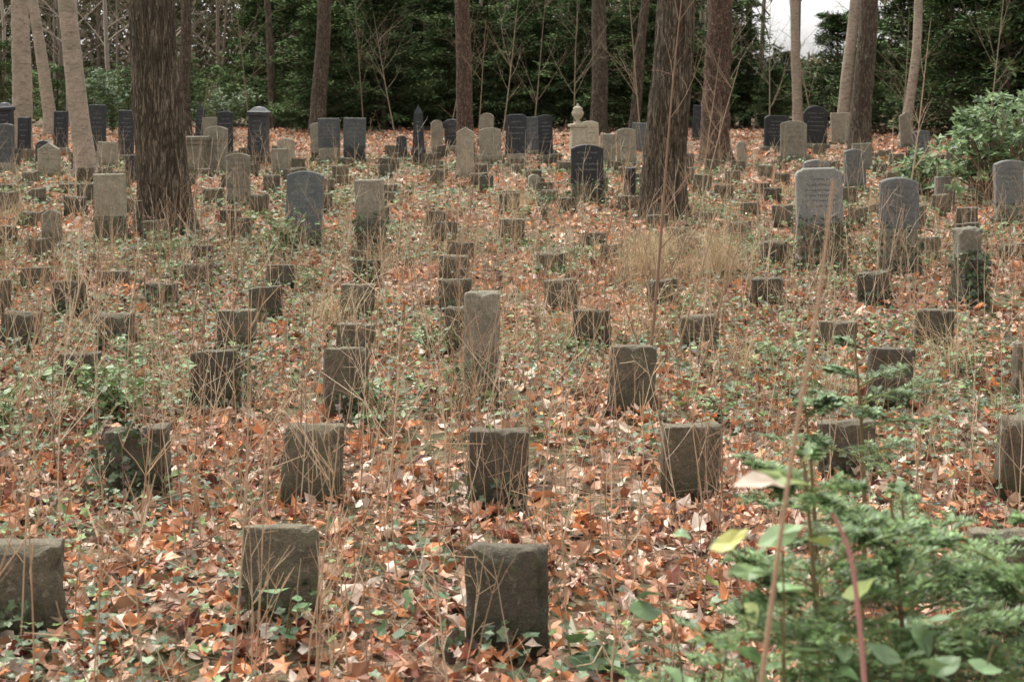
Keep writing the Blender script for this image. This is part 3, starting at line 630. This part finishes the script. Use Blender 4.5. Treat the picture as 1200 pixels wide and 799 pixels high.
# distant forest : one object
mb=MB(); out=[]; oc=[]
for i in range(120):
    y=rng.uniform(54,110); x=rng.uniform(-.42,.42)*y; px=x/y*1667+600
    if 800<px<1070 and rng.random()<.6: continue
    Hh=rng.uniform(9,15); r=rng.uniform(.07,.2); tc=pick([(.20,.165,.13),(.30,.25,.20),(.15,.12,.09)],[1,.7,1],1)[0]
    t=np.linspace(0,1,6)[:,None]; base=np.array([x,y,float(H(x,y))]); P=base+t*np.array([rng.normal(0,.6),0,Hh])+np.sin(t*5)*np.array([rng.normal(0,.12),0,0])
    n0=len(out); out.append((P,r*(1-.7*t[:,0])))
    for q in range(7):
        k=rng.uniform(.15,.75); p=base+(P[-1]-base)*k; a=rng.uniform(0,6.28)
        branches(p,np.array([math.cos(a),math.sin(a),.8]),rng.uniform(1,2.8),r*.3,2,out,up=.1,n=3)
    oc+= [tc]*(len(out)-n0)
strands(mb,np.array([o[0] for o in out]),np.array([o[1] for o in out]),np.array(oc),S=3)
def cloud(x0,x1,y0,y1,z0,z1,n,L,W,pal,w,thr=-.1):
    x=rng.uniform(x0,x1,n);y=rng.uniform(y0,y1,n);z=rng.uniform(z0,z1,n)
    k=(patch(x,z*1.3,.7,x0*.1)+patch(x,y,.4,1)*.4+rng.normal(0,.2,n)-(z-z0)/(z1-z0)*.35+.15)>thr; x=x[k];y=y[k];z=z[k];n=len(x)
    cc=pick(pal,w,n,.2)*(1+.3*patch(x*1.7,z*2,.9,3))[:,None]
    blades(mb,np.stack([x,y,z+H(x,y)],1),rng.normal(size=(n,3)),rng.normal(size=(n,3)),rng.uniform(.5,1.2,n)*L,rng.uniform(.5,1.2,n)*W,np.clip(cc,.004,1),m=1)
BR=[(.20,.165,.11),(.13,.14,.075),(.26,.21,.15),(.09,.11,.05)]  # far foliage tones, lightened so the colour itself carries the atmospheric haze
cloud(-44,13,84,106,0,13,125000,.55,.3,BR,[1,1,.8,.8],-1.0)
cloud(12,30,90,105,0,4.0,8000,.6,.25,BR,[1,1,.5,1],-.3)
cloud(26,46,88,104,0,13,22000,.6,.3,BR,[1,1,.8,1],-.6)
GR=[(.05,.08,.03),(.075,.115,.045),(.11,.15,.065)]
cloud(-26,26,58,64,0,2.4,24000,.26,.12,GR+[(.16,.13,.09)],[1,1,1,.6],-.4)
mb.obj('distant_trees',[B_grey,M_far])

# ---------------------------------------------------------------- yews
def yew_mesh(nl=110,nbld=15000,br=1.0):
    b=MB()
    t=np.linspace(0,1,6); out=[(np.stack([.03*np.sin(t*4),0*t,t*4.6],1),.11*(1-.85*t))]
    zi=rng.uniform(.03,.98,nl); a=rng.uniform(0,6.28,nl); L=1.55*(1-zi**1.6*.75)*rng.uniform(.45,1.35,nl)
    base=np.stack([0*zi,0*zi,zi*4.5],1); d=np.stack([np.cos(a),np.sin(a),rng.uniform(.05,.75,nl)],1)
    for i in range(nl):
        tt=np.linspace(0,1,6)[:,None]; q=base[i]+d[i]*L[i]*tt; q[:,2]-=.25*L[i]*tt[:,0]**2; out.append((q,.022*(1-.8*tt[:,0])))
    addbr(b,out,(.16,.12,.09),3)
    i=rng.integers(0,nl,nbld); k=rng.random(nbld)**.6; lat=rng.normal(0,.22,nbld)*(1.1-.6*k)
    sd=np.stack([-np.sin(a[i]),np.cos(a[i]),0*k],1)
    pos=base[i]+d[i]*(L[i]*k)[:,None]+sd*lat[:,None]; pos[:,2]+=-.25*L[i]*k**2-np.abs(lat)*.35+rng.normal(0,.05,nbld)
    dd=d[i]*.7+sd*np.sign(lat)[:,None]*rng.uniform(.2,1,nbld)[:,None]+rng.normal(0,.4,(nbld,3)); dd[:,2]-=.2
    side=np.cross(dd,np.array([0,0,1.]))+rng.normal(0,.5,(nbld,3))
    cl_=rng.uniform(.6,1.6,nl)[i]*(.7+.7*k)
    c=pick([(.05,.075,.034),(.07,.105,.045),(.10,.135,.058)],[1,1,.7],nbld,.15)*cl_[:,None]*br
    blades(b,pos,dd,side,rng.uniform(.08,.16,nbld),rng.uniform(.035,.06,nbld),np.clip(c,.003,1),m=1)
    return b.mesh('yew_mesh',[B_grey,M_needle])
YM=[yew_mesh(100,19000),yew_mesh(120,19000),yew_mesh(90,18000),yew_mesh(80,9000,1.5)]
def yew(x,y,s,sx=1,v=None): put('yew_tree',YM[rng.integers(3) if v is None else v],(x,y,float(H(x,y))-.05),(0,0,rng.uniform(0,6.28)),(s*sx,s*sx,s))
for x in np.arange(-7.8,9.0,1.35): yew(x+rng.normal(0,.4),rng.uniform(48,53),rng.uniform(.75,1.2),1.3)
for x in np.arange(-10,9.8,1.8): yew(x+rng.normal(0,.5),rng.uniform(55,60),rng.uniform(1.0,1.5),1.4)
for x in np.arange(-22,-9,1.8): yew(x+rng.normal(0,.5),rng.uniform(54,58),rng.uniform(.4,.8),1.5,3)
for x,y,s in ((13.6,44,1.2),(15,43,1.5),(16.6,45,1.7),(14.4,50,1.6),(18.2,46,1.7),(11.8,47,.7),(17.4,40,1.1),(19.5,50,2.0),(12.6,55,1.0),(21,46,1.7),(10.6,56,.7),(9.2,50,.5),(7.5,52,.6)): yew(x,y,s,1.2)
plant('laurel_bush',-13.2,47,900,1.6,2.2,.10,[(.08,.13,.05),(.12,.18,.08)],[1,1],1,.7,30)
plant('laurel_bush',-8.8,44,800,1.3,1.5,.09,[(.08,.12,.05),(.12,.17,.08)],[1,1],1,.7,26)

# ---------------------------------------------------------------- rhododendron
def rhodo(x,y,rx,h,nw,sz=.085):
    b=MB(); z=float(H(x,y)); out=[]; tips=[]
    for i in range(nw):
        a=rng.uniform(0,6.28); e=rng.random()**.6; rr=rx*rng.uniform(.45,1)*math.sqrt(e); hh=h*(1-(rr/rx)**2*.55)*rng.uniform(.25,1.08)
        tip=np.array([x+math.cos(a)*rr,y+math.sin(a)*rr*.8,z+hh]); t=np.linspace(0,1,6)[:,None]
        b0=np.array([x+math.cos(a)*rr*.15,y+math.sin(a)*rr*.15,z]); P=b0+(tip-b0)*t; P[:,2]=b0[2]+(tip[2]-b0[2])*t[:,0]**.75
        out.append((P,.010*(1-.7*t[:,0]))); tips.append(tip)
    addbr(b,out,(.26,.19,.13),4)
    T=np.repeat(np.array(tips),9,0); n=len(T); a=np.tile(np.arange(9)*2*math.pi/9,len(tips))+rng.normal(0,.25,n)
    el=rng.normal(.0,.4,n); ax=np.stack([np.cos(a),np.sin(a),el],1); nr=np.stack([-np.cos(a)*el,-np.sin(a)*el-.5,np.ones(n)],1)+rng.normal(0,.25,(n,3))
    leaves(b,T+unit(ax)*sz*.8,rng.uniform(.7,1.2,n)*sz,pick([(.11,.18,.06),(.17,.26,.09),(.26,.35,.15),(.06,.10,.035)],[1,1.1,.8,.6],n,.15),np.full(n,1),nrm=nr,axis=ax,fold=.12,curl=.12,rough=.03,width=.65,m=1)
    b.obj('rhododendron_bush',[M_stalk,M_green])
rhodo(7.75,22.5,1.15,1.8,230); rhodo(8.9,23,1.2,1.85,180); rhodo(6.9,23.8,.5,.8,50); rhodo(10.5,30,1.3,1.6,90)

# ---------------------------------------------------------------- house in the distance
e=bpy.data.objects.new('distant_house',None); scene.collection.objects.link(e); e.location=(20.5,112,float(H(20.5,112)))
def box(name,w,d,z0,z1,loc,mat):
    b=MB(); v,f=rbox(w,d,z0,z1,.02,(1,1,1),0); b.add(v,f); o=b.obj(name,[mat],loc); o.parent=e; return o
a=N('render_plaster'); v=a.coords(); M_pl=a.pr(a.ramp(a.noise(v,3,5,.6),[(.3,(.50,.50,.47)),(.7,(.62,.61,.58))]),.9)
a=N('roof_tiles'); v=a.coords(); M_rf=a.pr(a.ramp(a.noise(v,8,4,.6),[(.3,(.06,.062,.065)),(.7,(.11,.11,.11))]),.85)
a=N('window_glass'); M_wg=a.pr((.03,.035,.04),.1,.6)
box('walls',5,5,0,2.7,(0,0,0),M_pl)
b=MB(); v,f=extr([(-2.9,2.7),(2.9,2.7),(0,4.1)],5.6,.02); b.add(v,f); o=b.obj('roof',[M_rf],(0,0,.01),(0,0,R(90))); o.parent=e
for i,x in enumerate((-1.6,1.6)): box('window_%d'%(i+1),1.0,.06,1.2,2.2,(x,-2.53,0),M_wg); box('sill_%d'%(i+1),1.2,.14,1.08,1.19,(x,-2.58,0),M_pl)
box('door',.9,.08,.0,2.0,(0,-2.55,0),M_rf); box('chimney',.5,.5,3.2,4.7,(1,0,0),M_rf)

# ---------------------------------------------------------------- light, world, camera
w=bpy.data.worlds.new('World'); scene.world=w; w.use_nodes=True; nt=w.node_tree; bg=nt.nodes['Background']
sk=nt.nodes.new('ShaderNodeTexSky'); sk.sky_type='NISHITA'; sk.sun_disc=False; sk.sun_elevation=R(58); sk.sun_rotation=R(-30); sk.dust_density=5; sk.air_density=1.0
hs=nt.nodes.new('ShaderNodeHueSaturation'); hs.inputs['Saturation'].default_value=.12; hs.inputs['Value'].default_value=2.5
nt.links.new(sk.outputs[0],hs.inputs['Color']); nt.links.new(hs.outputs[0],bg.inputs[0]); bg.inputs[1].default_value=.15
L=bpy.data.lights.new('sun','SUN'); L.energy=1.5; L.angle=R(20); L.color=(1,.95,.87)
o=bpy.data.objects.new('sun',L); scene.collection.objects.link(o); o.rotation_euler=(R(32),0,R(210))
cam=bpy.data.cameras.new('camera'); co=bpy.data.objects.new('camera',cam); scene.collection.objects.link(co)
co.location=(0,0,2.0); co.rotation_euler=(R(90),0,0); cam.lens=50; cam.sensor_width=36; cam.shift_y=-.2271; cam.clip_end=2000; cam.clip_start=.05
cam.dof.use_dof=True; cam.dof.focus_distance=9.5; cam.dof.aperture_fstop=5.6
scene.camera=co
scene.view_settings.view_transform='Standard'; scene.view_settings.look='None'; scene.view_settings.exposure=0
========
Task to carry out:
Review the preceding data and report every line that includes the string "nbld".

Result for this exercise:
def yew_mesh(nl=110,nbld=15000,br=1.0):
    i=rng.integers(0,nl,nbld); k=rng.random(nbld)**.6; lat=rng.normal(0,.22,nbld)*(1.1-.6*k)
    pos=base[i]+d[i]*(L[i]*k)[:,None]+sd*lat[:,None]; pos[:,2]+=-.25*L[i]*k**2-np.abs(lat)*.35+rng.normal(0,.05,nbld)
    dd=d[i]*.7+sd*np.sign(lat)[:,None]*rng.uniform(.2,1,nbld)[:,None]+rng.normal(0,.4,(nbld,3)); dd[:,2]-=.2
    side=np.cross(dd,np.array([0,0,1.]))+rng.normal(0,.5,(nbld,3))
    c=pick([(.05,.075,.034),(.07,.105,.045),(.10,.135,.058)],[1,1,.7],nbld,.15)*cl_[:,None]*br
    blades(b,pos,dd,side,rng.uniform(.08,.16,nbld),rng.uniform(.035,.06,nbld),np.clip(c,.003,1),m=1)